The critical roles played by Ada Lovelace and Grace Hopper are widely known. Lovelace worked closely with Charles Babbage, the British mathematician who was the first to conceive of general-purpose computers, and was first to realize that computers will have applications beyond pure calculation. Hopper was one of the first programmers of the Harvard Mark I computer and played a key role in the development of COBOL. But quite often Lovelace and Hopper are the only women to receive recognition for their significant role in computing history. For example, it is less well known that seven womena were the world’s first programmers, having programmed the ENIAC, the first general-purpose, electronic, programmable computer.
But the general ignorance of computing history goes deeper. The early programmers were women because until the development of electronic computers, computing used to be a human job; computers were humans who computed. Computing required precision and patience, and most pre-ENIAC human computers were female. Specifically, women played a key role in code breaking, which has had an intimate connection with computing. Three recent books describe this key role played by women in cryptology. Women Codebreakers at Bletchley Park, by Kerry Howard,b deciphers the legacy of British women code-breakers in World War II. Code Girls, by Liza Mundy, tells the story of over 11,000 women, who comprised more than 70% of all U.S. code breakers during that war. The Woman Who Smashed Codes: A True Story of Love, Spies, and the Unlikely Heroine Who Outwitted America’s Enemies, by Jason Fagone, chronicles the life of Elizabeth Smith Friedman, who played a leading role in U.S. cryptanalysis for 40 years.

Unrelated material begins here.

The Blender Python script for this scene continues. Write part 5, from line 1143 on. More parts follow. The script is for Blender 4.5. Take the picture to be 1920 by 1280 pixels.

Another recent book, Brotopia, by Emily Chang, describes how "Silicon Valley disrupts everything but the Boys’ Club." "From its earliest days," Chang writes, "the industry has self-selected for men: first, antisocial nerds, then, decades later, self-confident and risk-taking bros." As a prelude, I suggest reading the Vanity Fair disputed excerpt,c featuring Chang’s reporting about "exclusive, drug-fueled, sex-laced parties" where women are preyed upon. But the controversial sex parties are a small part of Silicon Valley’s problems. The main story of the book is of a culture is that highly hostile to women.
A.T. Wynn and S.J. Correll, two Stanford sociologists, reach the same conclusion in their recent paper in Social Studies of Science, titled "Puncturing the pipeline: Do technology companies alienate women in recruiting sessions?"d Using original observational data from recruiting sessions hosted by technology companies, they found that company representatives often engage in behaviors known to create a chilly environment for women. They concluded that representatives "may puncture the recruiting pipeline, lessening the interest of women at the point of recruitment into technology careers."
One may think these problems are specific to Silicon Valley, but the recent #MeToo movement made it clear that academic environments can also be hostile to women. I urge you to read ‘What Happens to Us Does Not Happen to Most of You,’e where Kathryn McKinley provides "a personal account of sexism, harassment, and racism that I and some anonymous members of the computer-architecture community have experienced."
So how did we lose the women in computing? They did not just leave; they were pushed out. There is hard work ahead of us to start to undo the damage. Check out ACM SIGARCH’s Committee to Aid REporting on discrimination and haraSsment (CARES)f and its diversity conversationsg to see what the computer-architecture community is doing.